You are What Your Demos Say You Are

For a former political science major like myself this article is manna. Kurt Andersen breaks down and analyzes the demographic trends in the Democratic primaries. He reveals the myths, the inconsistencies and the variables that have occurred thus far. I loved this part, discussing our habit of voting in demographic blocks:

Thus does poli sci begin to resemble a harder science—quantum physics: Each of us voters is like a subatomic particle, our individual behavior at any moment “indeterminate,” never absolutely predictable, but as a practical matter, in the aggregate over millions of repetitions—electrons spinning, voters voting—we behave in a supremely predictable fashion. Matter does not spontaneously dissolve because the atoms all happen to move apart at a given moment, and 65 percent of southern college graduates (give or take 4 percent) will vote for Obama. It seems we possess only free-ish will. “Yes we can”? Yeah, maybe, but only if it has been decreed in advance, by the demographic gods.

We’re biased and, even if we know it, we’re not free to escape it.
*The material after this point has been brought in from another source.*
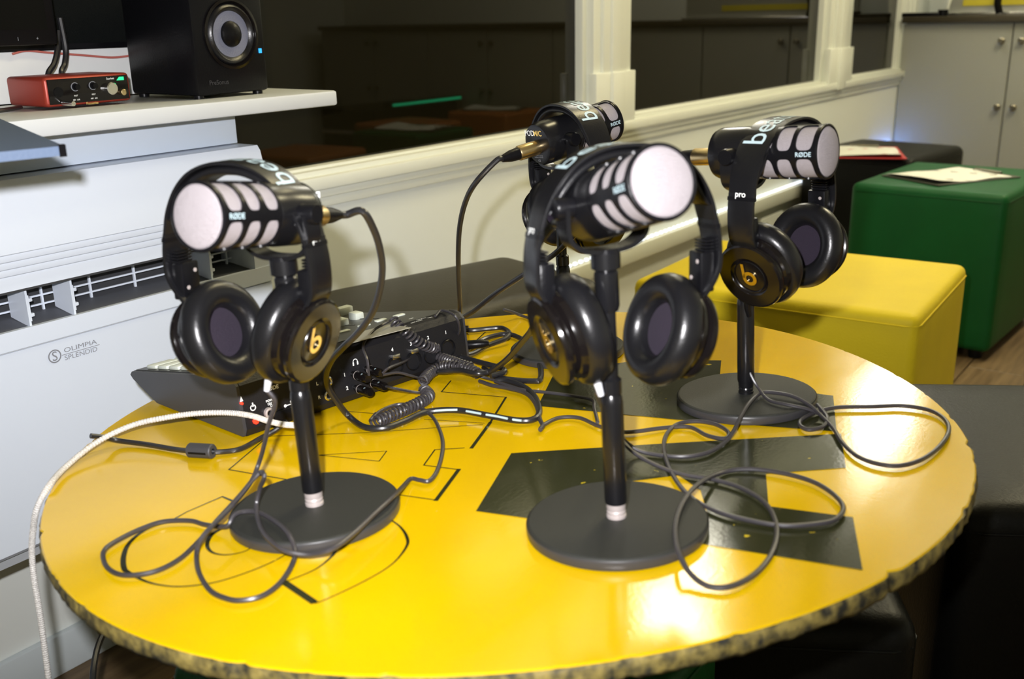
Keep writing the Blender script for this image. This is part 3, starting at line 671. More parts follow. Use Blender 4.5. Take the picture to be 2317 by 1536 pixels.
def mic(key, az, el, label, pivh=.270):
    R = rz(R_(az)); piv = BASES[key] + np.array([0, 0, pivh])
    t = thing('microphone', label, 'microphone', tmat(piv, R), 'dynamic microphones on the desk stands')
    E = Matrix.Rotation(-R_(el), 4, 'Y')
    def mb(): m_ = MB(); m_.X = E; return m_
    mb().lathe([(0, -.030), (.020, -.030), (.0245, -.029), (.0262, -.025), (.0268, -.019), (.0268, .008), (.0263, .012), (.0263, .024), (.0246, .026), (0, .026)], 48, 'x').build('body', 'satin', t, ang=25)
    g_ = mb().lathe([(GR, .024), (GR, .0885), (GR - .0015, .0905), (.018, .0925), (.009, .0935), (0, .0938)], 64, 'x').build('grille', 'grille', t, ang=30)
    # cage with rounded windows: 4 columns by 3 rows
    cg = mb(); R1, R0 = .0264, GR + .0001
    xs = [.0245, .0455, .0655, .0875]; nc = 4
    def cyl(x, a, r): return (x, r * math.cos(a), r * math.sin(a))
    for ci in range(nc):
        a0, a1 = 2 * PI * ci / nc, 2 * PI * (ci + 1) / nc      # ribs at 0, 90, 180, 270 (y axis = side)
        for ri in range(3):
            x0, x1 = xs[ri], xs[ri + 1]; K = 40
            hx, ha = (x1 - x0) / 2, (a1 - a0) / 2; mx_, ma = (x0 + x1) / 2, (a0 + a1) / 2
            ex = hx - (.0021 if ri < 2 else .0021); ea = ha - .0042 / R1
            outer, inner, wall = [], [], []
            for k_ in range(K):
                th = 2 * PI * (k_ + .5) / K; c, s_ = math.cos(th), math.sin(th)
                q_ = max(abs(c), abs(s_)); oc, os_ = c / q_, s_ / q_
                pe = (abs(c) ** 4 + abs(s_) ** 4) ** .25; ic, is_ = c / pe, s_ / pe
                outer.append(cg.v(cyl(mx_ + hx * oc, ma + ha * os_, R1))); inner.append(cg.v(cyl(mx_ + ex * ic, ma + ea * is_, R1))); wall.append(cg.v(cyl(mx_ + ex * ic, ma + ea * is_, R0)))
            for k_ in range(K):
                j = (k_ + 1) % K; cg.f([outer[k_], outer[j], inner[j], inner[k_]]); cg.f([inner[k_], inner[j], wall[j], wall[k_]])
            # square corners of the cell
            for c, s_ in ((1, 1), (-1, 1), (-1, -1), (1, -1)):
                co = cg.v(cyl(mx_ + hx * c, ma + ha * s_, R1)); th = math.atan2(s_, c) % (2 * PI); k0 = int(th / (2 * PI / K) - .5) % K
                cg.f([outer[k0], co, outer[(k0 + 1) % K]])
    cg.lathe([(.0246, .0868), (.0266, .0868), (.0270, .0880), (.0266, .0898), (.0252, .0904), (.0242, .0900)], 64, 'x')
    cage = cg.build('grille_cage', 'black', t, ang=40)
    for sgn in (1, -1):
        lb = mb(); aa = PI / 2 - sgn * PI / 2
        text_on(lb, 'RØDE', .0062, lambda x, y: cyl(.0765 - sgn * x * -1 * -1 if False else .0765 + (-x if sgn > 0 else x), aa + (y / R1) * (1 if sgn > 0 else -1), R1 + .0002), .012)
        lb.build('maker_mark', 'label', cage)
    # rear cap print
    rp = mb(); text_on(rp, 'POD', .0095, lambda x, y: (-.0304, .011 - x, .014 + y), .01); rp.build('rear_print', 'wprint', t)
    rp = mb(); text_on(rp, 'MIC', .0095, lambda x, y: (-.0304, -.006 - x, .014 + y), .01)
    rp = rp.build('rear_print', 'goldprint', t)
    rp = mb()
    for dz in (0, .0022): text_on(rp, 'designed in australia', .0022, lambda x, y: (-.0304, -x, -.0135 - dz + y))
    text_on(rp, 'CE', .004, lambda x, y: (-.0304, -x, -.020 + y)); rp.build('rear_print', 'gprint', t)
    # yoke
    yk = MB(); r_ = .0335; pts = [(0, -r_, 0), (0, -r_, -.018), (0, -r_ + .004, -.028), (0, -r_ + .016, -.0345), (0, 0, -.036), (0, r_ - .016, -.0345), (0, r_ - .004, -.028), (0, r_, -.018), (0, r_, 0)]
    secs = []; P_ = catmull(pts, 5); hw = .0085; tt = .0018
    for i, p in enumerate(P_):
        tg = P_[min(i + 1, len(P_) - 1)] - P_[max(i - 1, 0)]; tg /= np.linalg.norm(tg); nn = np.array([0, -tg[2], tg[1]])
        secs.append([p + np.array([hw, 0, 0]) + nn * tt, p + np.array([-hw, 0, 0]) + nn * tt, p + np.array([-hw, 0, 0]) - nn * tt, p + np.array([hw, 0, 0]) - nn * tt])
    yk.strip(secs); yo = yk.build('yoke', 'satin', t, ang=40)
    for sgn in (-1, 1): MB().lathe([(0, sgn * .027), (.0085, sgn * .027), (.0085, sgn * .039), (.0075, sgn * .041), (0, sgn * .041)], 20, 'y').build('pivot_knob', 'black', yo)
    # XLR plug
    pg = mb().lathe([(0, -.027), (.0092, -.0295), (.0092, -.058), (.0082, -.060), (0, -.060)], 28, 'x', (0, 0, -.003)).build('plug', 'brass', t)
    mb().lathe([(0, -.0595), (.0078, -.0595), (.0070, -.072), (.0042, -.084), (0, -.084)], 24, 'x', (0, 0, -.003)).build('cable_boot', 'black', pg)
    end = TM @ (R @ np.array(E.to_3x3() @ Vector((-.083, 0, -.003)))) + WL(piv)
    dr = TM @ (R @ np.array(E.to_3x3() @ Vector((-1, 0, 0))))
    return t, end, dr
stand('left', 'desk microphone stand with round base and silver collar, leftmost on the table', 'silver')
stand('mid', 'desk microphone stand nearest the camera, its round base over the black painted letter', 'silver')
stand('right', 'desk microphone stand at the right, all black, beside the yellow bench', 'satin')
stand('back', 'desk microphone stand mostly hidden behind the central headphones', 'satin')
_, xl1, dx1 = mic('left', -170.5, 8, 'microphone with a pale round grille facing left, leftmost on the table')
_, xl2, dx2 = mic('mid', -120.5, 15, 'microphone nearest the camera with a large pale round grille tilted up')
_, xl3, dx3 = mic('right', -95, 1.5, 'microphone at the right seen from the side with a pale mesh grille')
_, xl4, dx4 = mic('back', -19, 9, 'microphone at the back seen from behind with a champagne metal plug', .279)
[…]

While Andersen does go on to show how the conventional wisdom about Clinton’s and Obama’s supporters is mostly wrong, I am fascinated by his assertion that the measurables of who we are (gender, age, education level, region) are more consistent and dependable predictors of voting patterns than the immeasurables (personality, political attitudes, life experience, etc).

Do our demographics drive our personalities and attitudes or are we just innately followers, most comfortable when voting in line with our immediate cohorts? This is the kind of thing us political science junkies can spend hours if not days discussing.